>> START
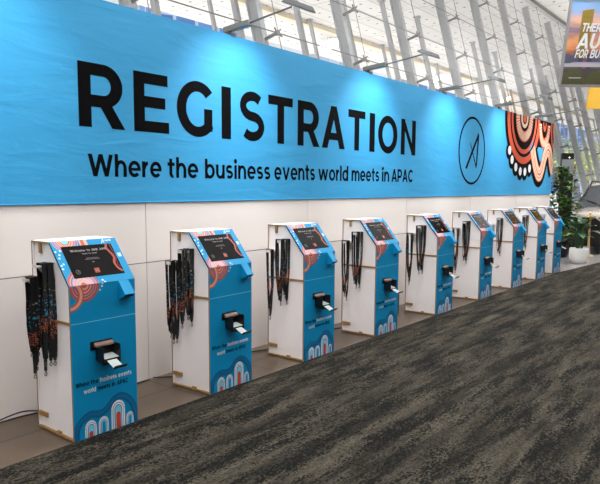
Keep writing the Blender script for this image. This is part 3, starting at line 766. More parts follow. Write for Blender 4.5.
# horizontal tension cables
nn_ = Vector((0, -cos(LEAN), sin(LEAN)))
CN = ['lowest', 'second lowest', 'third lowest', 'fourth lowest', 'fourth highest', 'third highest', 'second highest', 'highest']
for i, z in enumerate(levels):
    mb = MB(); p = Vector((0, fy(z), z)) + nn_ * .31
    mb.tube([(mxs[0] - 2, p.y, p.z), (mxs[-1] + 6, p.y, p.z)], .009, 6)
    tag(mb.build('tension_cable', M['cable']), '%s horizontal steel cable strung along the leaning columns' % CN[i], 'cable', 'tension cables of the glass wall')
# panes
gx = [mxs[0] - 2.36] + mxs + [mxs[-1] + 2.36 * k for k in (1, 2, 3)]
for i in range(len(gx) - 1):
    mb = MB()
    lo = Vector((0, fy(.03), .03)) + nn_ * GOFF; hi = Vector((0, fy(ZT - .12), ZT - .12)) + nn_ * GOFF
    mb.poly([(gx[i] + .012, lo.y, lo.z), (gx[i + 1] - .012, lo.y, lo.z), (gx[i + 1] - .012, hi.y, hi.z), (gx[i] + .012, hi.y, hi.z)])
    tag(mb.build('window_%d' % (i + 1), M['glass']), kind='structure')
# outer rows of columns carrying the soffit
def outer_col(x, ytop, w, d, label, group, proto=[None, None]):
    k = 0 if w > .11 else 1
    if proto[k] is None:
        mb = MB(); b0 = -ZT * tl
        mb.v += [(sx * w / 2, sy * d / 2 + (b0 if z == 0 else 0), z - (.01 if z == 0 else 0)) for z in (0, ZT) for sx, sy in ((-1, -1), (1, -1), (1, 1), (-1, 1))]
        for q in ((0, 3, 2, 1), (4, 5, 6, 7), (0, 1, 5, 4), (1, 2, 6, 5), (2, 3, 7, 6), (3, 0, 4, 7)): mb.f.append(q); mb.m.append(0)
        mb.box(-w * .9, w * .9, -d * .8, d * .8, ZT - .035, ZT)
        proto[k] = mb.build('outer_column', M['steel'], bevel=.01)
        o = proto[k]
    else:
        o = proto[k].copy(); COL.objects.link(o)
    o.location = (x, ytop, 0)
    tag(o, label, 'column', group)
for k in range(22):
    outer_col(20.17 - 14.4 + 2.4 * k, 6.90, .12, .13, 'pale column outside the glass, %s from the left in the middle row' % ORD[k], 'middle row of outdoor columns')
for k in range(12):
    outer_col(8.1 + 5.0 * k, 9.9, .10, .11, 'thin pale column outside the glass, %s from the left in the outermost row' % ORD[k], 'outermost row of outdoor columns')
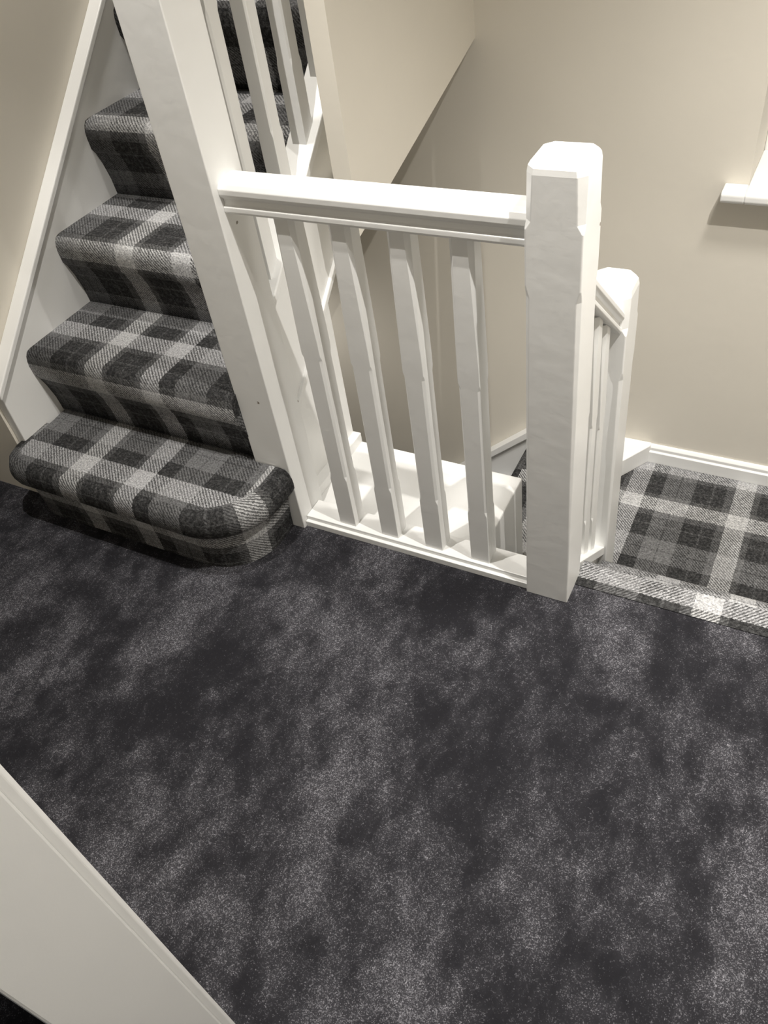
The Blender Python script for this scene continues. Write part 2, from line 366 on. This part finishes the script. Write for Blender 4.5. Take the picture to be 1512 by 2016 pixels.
>> END
• **TASK STATEMENT**
Pick out every line above that holds the word "script" and copy it.

• **IN RESPONSE**
Keep writing the Blender script for this image. This is part 3, starting at line 766. More parts follow. Write for Blender 4.5.
The Blender Python script for this scene continues. Write part 2, from line 366 on. This part finishes the script. Write for Blender 4.5. Take the picture to be 1512 by 2016 pixels.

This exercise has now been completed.